2. Create Peer Support Networks
After our conference, we launched WhatsApp groups connecting educators across schools. The result was immediate — teachers who felt isolated suddenly had a community to turn to for lesson ideas, emotional support, and professional dialogue.
3. Protect Planning Time
Teachers need protected time to plan, reflect, and prepare. When every spare minute is filled with duties, the quality of teaching inevitably suffers.
4. Acknowledge the Whole Person
Teachers are people with families, interests, and needs beyond the classroom. Schools that acknowledge this — through flexible scheduling, wellness programs, or simply asking "How are you, really?" — see dramatically better retention and morale.
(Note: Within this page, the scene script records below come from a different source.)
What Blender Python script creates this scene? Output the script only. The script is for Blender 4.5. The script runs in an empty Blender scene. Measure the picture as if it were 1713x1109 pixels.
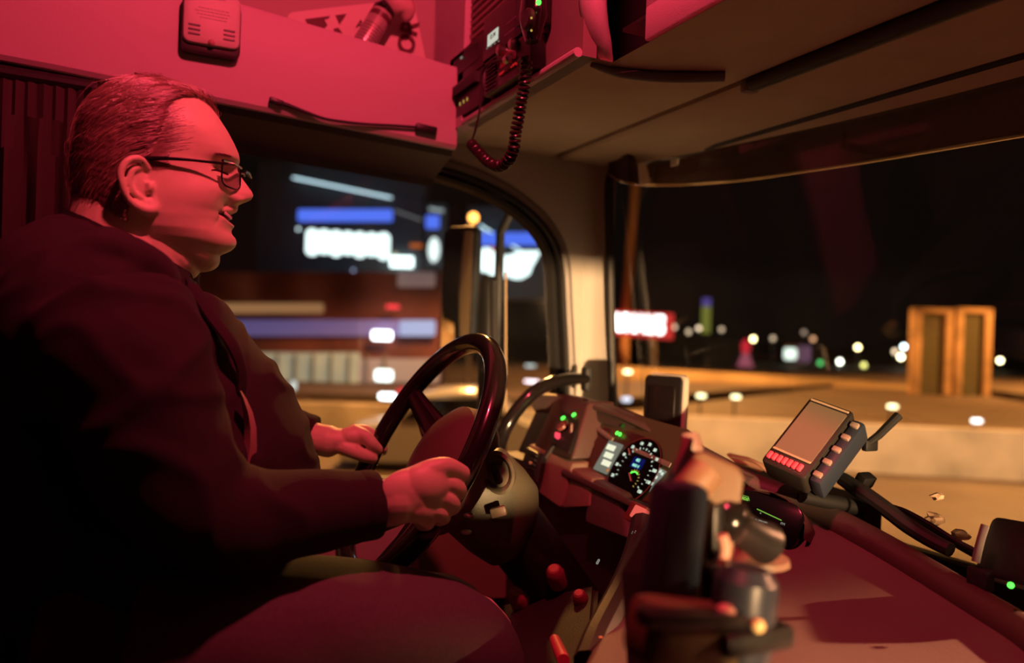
import bpy, bmesh, math, random
import numpy as np
from mathutils import Vector, Matrix, noise
S = bpy.context.scene
COL = S.collection
PI = math.pi
# ------------------------------------------------------------------ camera
# world: +X truck forward, +Y towards the driver's side, +Z up, origin at the camera
W_, H_, FPX = 1713.0, 1109.0, 1300.0
YAW, ROLL = math.radians(25), math.radians(2.0)
Fv = Vector((math.sin(YAW), math.cos(YAW), 0)); Rv0 = Vector((math.cos(YAW), -math.sin(YAW), 0)); Uv0 = Vector((0, 0, 1))
# rolled so that the picture content turns clockwise
Rv = Rv0 * math.cos(ROLL) + Uv0 * math.sin(ROLL)
Uv = Uv0 * math.cos(ROLL) - Rv0 * math.sin(ROLL)
cam = bpy.data.cameras.new('camera'); camo = bpy.data.objects.new('camera', cam); COL.objects.link(camo)
cam.sensor_width = 36; cam.lens = 36 * FPX / W_; cam.clip_start = 0.02; cam.clip_end = 2000
m3 = Matrix((Rv, Uv, -Fv)).transposed(); camo.matrix_world = m3.to_4x4()
cam.dof.use_dof = True; cam.dof.focus_distance = 1.2; cam.dof.aperture_fstop = 2.0
S.camera = camo
S.view_settings.view_transform = 'Standard'; S.view_settings.look = 'None'; S.view_settings.gamma = 1
S.view_settings.use_curve_mapping = False; S.view_settings.exposure = 0.0
S.cycles.max_bounces = 8; S.cycles.transparent_max_bounces = 16; S.cycles.diffuse_bounces = 3; S.cycles.glossy_bounces = 3
S.cycles.sample_clamp_indirect = 3.0; S.cycles.use_denoising = True
# ------------------------------------------------------------------ world: night sky with a faint city glow
w = bpy.data.worlds.new('night'); S.world = w; w.use_nodes = True
w.node_tree.nodes['Background'].inputs[0].default_value = (0.9, 0.55, 0.4, 1)
w.node_tree.nodes['Background'].inputs[1].default_value = 0.004
# ------------------------------------------------------------------ lights
def light(name, kind, loc, energy, color, size=.1, target=None, size_y=None, spot=None, blend=.2, spread=None):
    l = bpy.data.lights.new(name, kind); l.energy = energy; l.color = color
    o = bpy.data.objects.new(name, l); COL.objects.link(o); o.location = loc
    if kind == 'AREA':
        l.size = size
        if size_y: l.shape = 'RECTANGLE'; l.size_y = size_y
        if spread: l.spread = spread
    else: l.shadow_soft_size = size
    if spot: l.spot_size = spot; l.spot_blend = blend
    if target is not None: o.rotation_euler = (Vector(target) - Vector(loc)).to_track_quat('-Z', 'Y').to_euler()
    return o
RED = (1.0, 0.060, 0.105)
light('red_dome_light', 'SPOT', (0.27, 0.55, 1.10), 61, RED, .03, (0.36, 1.05, -.2), spot=math.radians(165), blend=.3)
# sodium street lighting and added unseen fills: come in through the windscreen and the side window
SOD = (1.0, 0.42, 0.10)
light('header_pillar_fill', 'SPOT', (2.9, -.5, -1.95), 1500, (1.0, .62, .30), .12, (1.06, 1.15, .38), spot=math.radians(58), blend=.9)  # added fill without a real source, lights header underside and pillar
light('dash_tray_spot', 'SPOT', (9.0, -1.8, 3.2), 13000, (1.0, .40, .19), .12, (1.0, .42, -.36), spot=math.radians(4.3), blend=.35)  # unseen outside lamp, cone narrowed to reach the dash tray alone
light('roadside_lamp_right', 'SPOT', (-.19, -8.2, -.43), 9000, (1.0, .58, .27), .12, (.85, 1.2, -.05), spot=math.radians(16), blend=.4)
light('upper_pillar_fill', 'SPOT', (5.0, -3.0, -.8), 420, (.95, .85, .62), .2, (1.0, 1.75, .27), spot=math.radians(13), blend=.8)  # added fill spot for the upper pillar, no source stands there
light('barrier_fill', 'SPOT', (7.5, 4.0, 3.5), 2600, (1, .58, .26), .2, (11.5, 10, -2), spot=math.radians(95), blend=.8)  # added fill to brighten the near face of the barrier
def street(loc, e): light('sodium_lamp_glow', 'SPOT', loc, e, SOD, .3, (loc[0], loc[1], -9), spot=math.radians(138), blend=.25)
street((18, 10, 5), 4500); street((34, 14, 6), 12000); street((8, 19, 5), 7000); street((-14, 7, 5), 16000); street((-32, 5, 6), 16000); street((47, 22, 6), 22000); street((14, 7, 5), 1500); street((24, 30, 6), 9000); street((4, 9.5, 4.5), 3000)
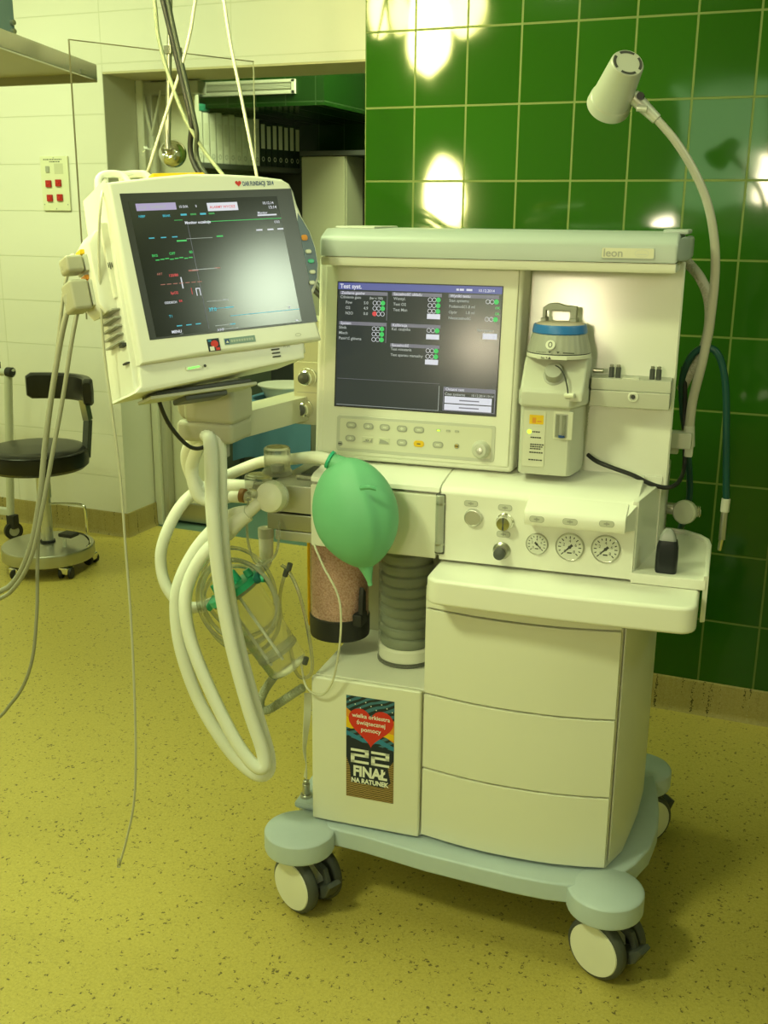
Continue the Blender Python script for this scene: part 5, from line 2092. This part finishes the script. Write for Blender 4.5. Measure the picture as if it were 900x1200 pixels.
def aim(o, tgt_):
    o.rotation_euler = (Vector(tgt_) - o.location).to_track_quat('-Z', 'Y').to_euler()


def refl(px, py, Y):                     # where a lamp stands whose mirror image shows at this spot of the green wall
    w = atw(px, py, 3.0)
    d__ = w - CAM
    d__.y = -d__.y
    return w + d__ * ((3.0 - Y) / d__.y * -1)


area('ceiling_lamp', (-1.7, 1.6, 2.78), (0, 0, 0), 1.2, .6, 37)
area('ceiling_lamp', (.7, 1.2, 2.78), (0, 0, 0), 1.2, .6, 4)
area('ceiling_lamp', (-3.1, 2.3, 2.78), (0, 0, 0), 1.2, .6, 56)
area('ceiling_lamp', (-1.2, -1.0, 2.78), (0, 0, 0), 1.2, .6, 10)
for q, a_, b_, e_ in (((503, 32), .19, .44, 3.2), ((443, 18), .10, .20, .5), ((468, 12), .09, .22, .4), ((545, 14), .17, .22, .9)):
    l1 = area('operating_or_fill_lamp', refl(q[0], q[1], .95), (0, 0, 0), a_, b_, e_, (1, .90, .30), 'ELLIPSE', R(60))
    aim(l1, atw(q[0], q[1], 3.0))
l2 = area('operating_or_fill_lamp', refl(520, 236, .75), (0, 0, 0), .22, .40, 3.2, (1, .90, .32), 'ELLIPSE', R(60))
aim(l2, atw(520, 236, 3.0))
front_fill = area('operating_or_fill_lamp', (-1.45, .0, 2.74), (0, 0, 0),   .5, .5, 17.5, (.88, 1, .50), 'DISK', R(110))  # unseen fill light, added to brighten the front of the machine
aim(front_fill, (-.5, 1.75, .6))
w3 = area('wall_lamp', (-1.06, -1.44, 1.36), (0, 0, 0),   .10, .09, .6, (1, .86, .58), 'RECTANGLE', R(60))
aim(w3, (-.7, 2.0, 1.2))
w1 = area('wall_lamp', (-.40, -1.44, 1.66), (0, 0, 0),   .24, .30, 2.0, (1, .86, .55), 'RECTANGLE', R(60))
aim(w1, (-.3, 2.3, 1.4))
w4 = area('window_light', (-.76, -1.50, 1.86), (0, 0, 0), .56, .74, 5.0, (.62, 1, .48))
w4.rotation_euler = (R(90), 0, 0)
w2 = area('ceiling_spot', (1.35, 1.60, 2.36), (0, 0, 0),   .34, .34, 1.25, (.85, 1, .72), 'DISK', R(60))
aim(w2, (-.97, 1.62, 1.32))
area('corridor_lamp', (-1.65, 4.35, 2.6), (0, 0, 0), .6, .5, 42)
wd = bpy.data.worlds.new('world')
wd.use_nodes = True
wd.node_tree.nodes['Background'].inputs[0].default_value = (.5, .55, .25, 1)
wd.node_tree.nodes['Background'].inputs[1].default_value = .3
SC.world = wd
vs_ = SC.view_settings
vs_.view_transform = 'Standard'
vs_.look = 'None'
vs_.gamma = 1
vs_.exposure = 0
vs_.use_curve_mapping = False
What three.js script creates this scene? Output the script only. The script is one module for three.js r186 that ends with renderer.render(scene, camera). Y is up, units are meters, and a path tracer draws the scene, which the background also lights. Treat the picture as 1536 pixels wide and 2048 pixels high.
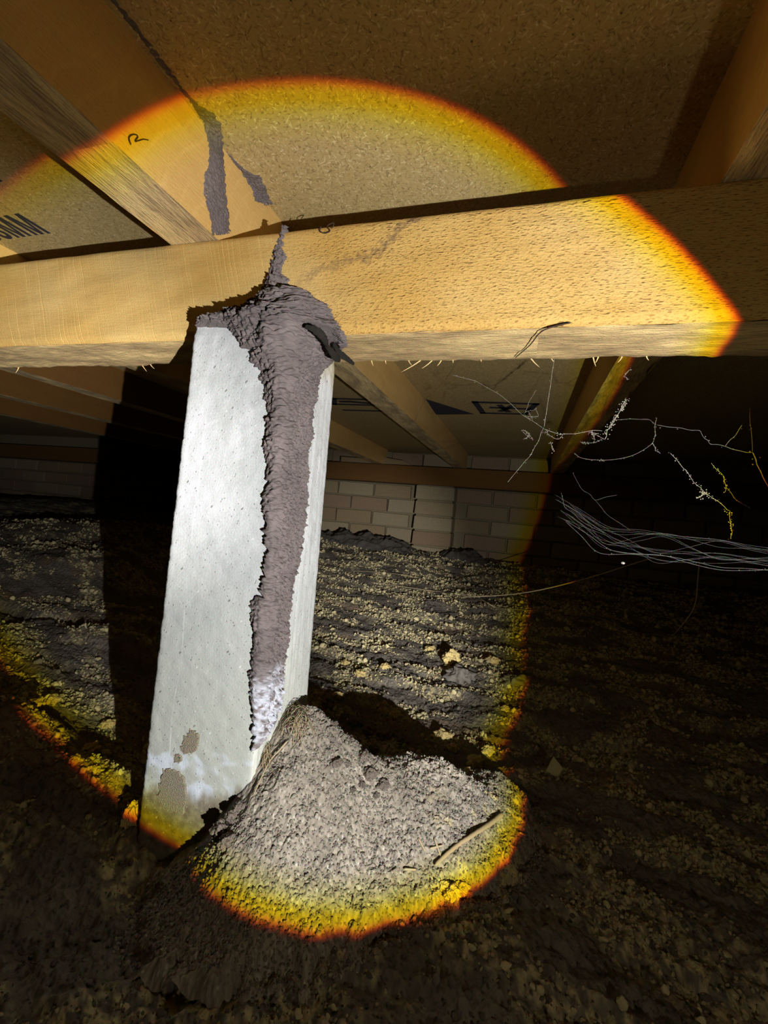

5. Provide Instructional Coaching
Having a dedicated instructional coach — someone whose job is to help teachers improve — is one of the most impactful investments a school can make. This isn't about evaluation; it's about growth.
A Personal Commitment
This is deeply personal to me. Every educator I work with deserves to feel supported, valued, and equipped for success. When we care for our teachers, we're caring for every student they'll ever teach. The ripple effect is immeasurable.